Retype every line from the start of the data down to and including the line with "print('far tris', len(fw.data.polygons))". Skip the pictures.

######

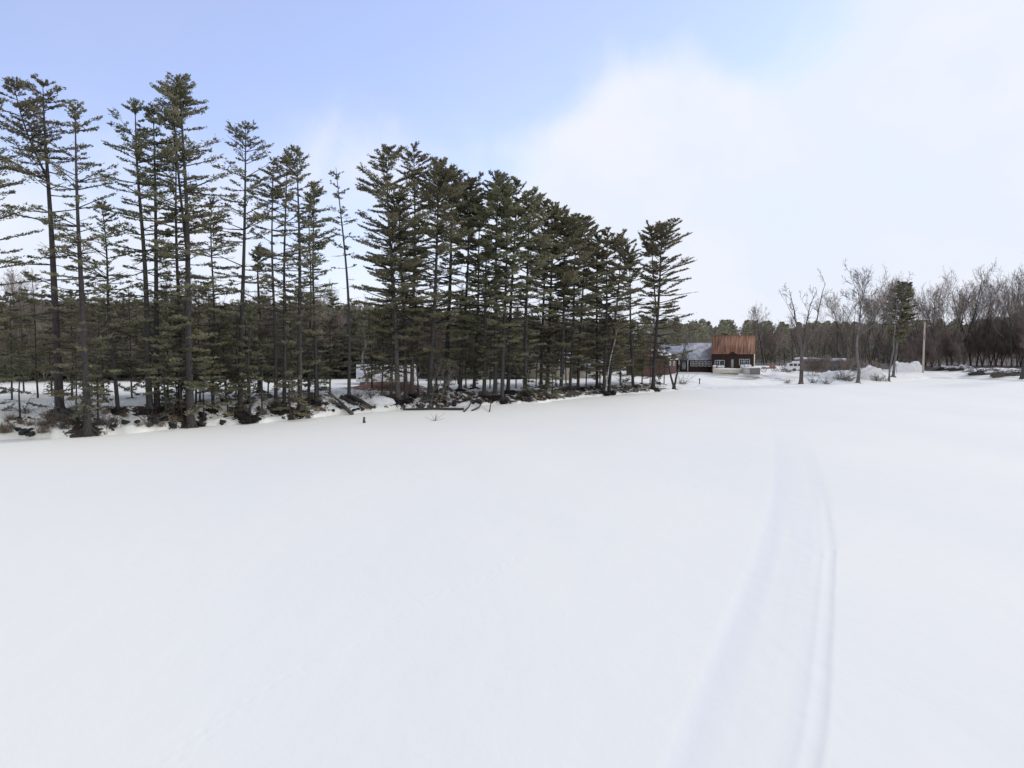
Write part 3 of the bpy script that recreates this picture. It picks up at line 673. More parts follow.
fw = obj('distant_wood', far_wood(1, spec), [M['farneedle'], M['fartwig']])
tag(fw, 'distant dark wood of evergreens and leafless trees forming the low skyline', 'wood', kind='stuff')
print('far tris', len(fw.data.polygons))

# ------------------------------------------------------------------ buildings
def house(name, label, px, Y, rz, w, dp, hw, hr, wallm, roofm, base_z=None, over=.3, cat='house', gable_end=None, trim=None):
    x, y, z = onray(px, Y)
    if base_z is not None: z = base_z
    h = thing(name, label, cat, (x, y, z), rz)
    m = MB()
    V = [[-w/2, -dp/2, -1.5], [w/2, -dp/2, -1.5], [w/2, dp/2, -1.5], [-w/2, dp/2, -1.5], [-w/2, -dp/2, hw], [w/2, -dp/2, hw], [w/2, dp/2, hw], [-w/2, dp/2, hw], [-w/2, 0, hw + hr - .05], [w/2, 0, hw + hr - .05]]
    m.add(V, [[0, 1, 5, 4], [1, 2, 6, 5], [2, 3, 7, 6], [3, 0, 4, 7]]); m.add(V, [[5, 6, 9], [7, 4, 8]])
    obj('wall', m, wallm, h)
    m = MB(); th = .16
    sl = hr / (dp / 2)
    for s in (-1, 1):
        e = dp / 2 + over
        a = [[-w/2 - over, 0, hw + hr], [w/2 + over, 0, hw + hr], [w/2 + over, s * e, hw - over * sl], [-w/2 - over, s * e, hw - over * sl]]
        b = [[p[0], p[1], p[2] + th] for p in a]
        m.add(a + b, [[0, 1, 2, 3], [4, 5, 6, 7], [0, 1, 5, 4], [1, 2, 6, 5], [2, 3, 7, 6], [3, 0, 4, 7]])
    obj('roof', m, roofm, h)
    return h
def window(h, x, yf, z, w, hh, frame=None, side=0, mull=True):
    """side 0: front wall (-y)"""
    m = MB(); t = .09; f = frame or M['white']
    o = yf - .05
    m.box((x - w/2, o, z), (t, .1, hh + t)); m.box((x + w/2, o, z), (t, .1, hh + t))
    m.box((x, o, z + hh/2), (w - t, .1, t)); m.box((x, o, z - hh/2), (w - t, .1, t))
    if mull: m.box((x, o + .01, z), (.06, .06, hh - t)); m.box((x - w/4, o + .012, z), (w/2 - .09, .05, .05)); m.box((x + w/4, o + .012, z), (w/2 - .09, .05, .05))
    fr = obj('window', m, f, h)
    m = MB(); m.box((x, yf - .015, z), (w - t, .03, hh - t)); obj('pane', m, M['glass'], fr)
def door(h, x, yf, w, hh, m_, z0=0):
    m = MB(); m.box((x, yf - .03, z0 + hh / 2), (w, .06, hh)); d = obj('door', m, m_, h)
    m = MB(); m.box((x + w * .35, yf - .09, z0 + hh * .48), (.08, .06, .12)); obj('handle', m, M['metal'], d)

YB = 163
zb = z_at(733, 371.5, YB)
bw = 9.2
barn = house('barn', 'maroon barn with a tall rusty orange metal roof', 733.3, YB, R(-20.5), bw, 7.5, 4.3, 3.9, M['redwall'], M['rust'], base_z=zb, over=.2, cat='barn')
yf = -3.75
for x0 in (-3.3,): window(barn, x0, yf, 2.1, 1.0, 1.1)
window(barn, -2.25, yf, 2.1, 1.0, 1.1, mull=False)
window(barn, 2.0, yf, 2.35, .95, 1.2); window(barn, 3.2, yf, 2.35, .95, 1.2)
door(barn, 0, yf, .55, 1.9, M['greydoor'], 1.0)
m = MB(); m.box((bw/2 + .03, 0, 2.1), (.06, 7.3, 4.0)); obj('gable_panel', m, M['beige'], barn)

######

▶ Answer in full
Write part 3 of the bpy script that recreates this picture. It picks up at line 673. More parts follow.
fw = obj('distant_wood', far_wood(1, spec), [M['farneedle'], M['fartwig']])
tag(fw, 'distant dark wood of evergreens and leafless trees forming the low skyline', 'wood', kind='stuff')
print('far tris', len(fw.data.polygons))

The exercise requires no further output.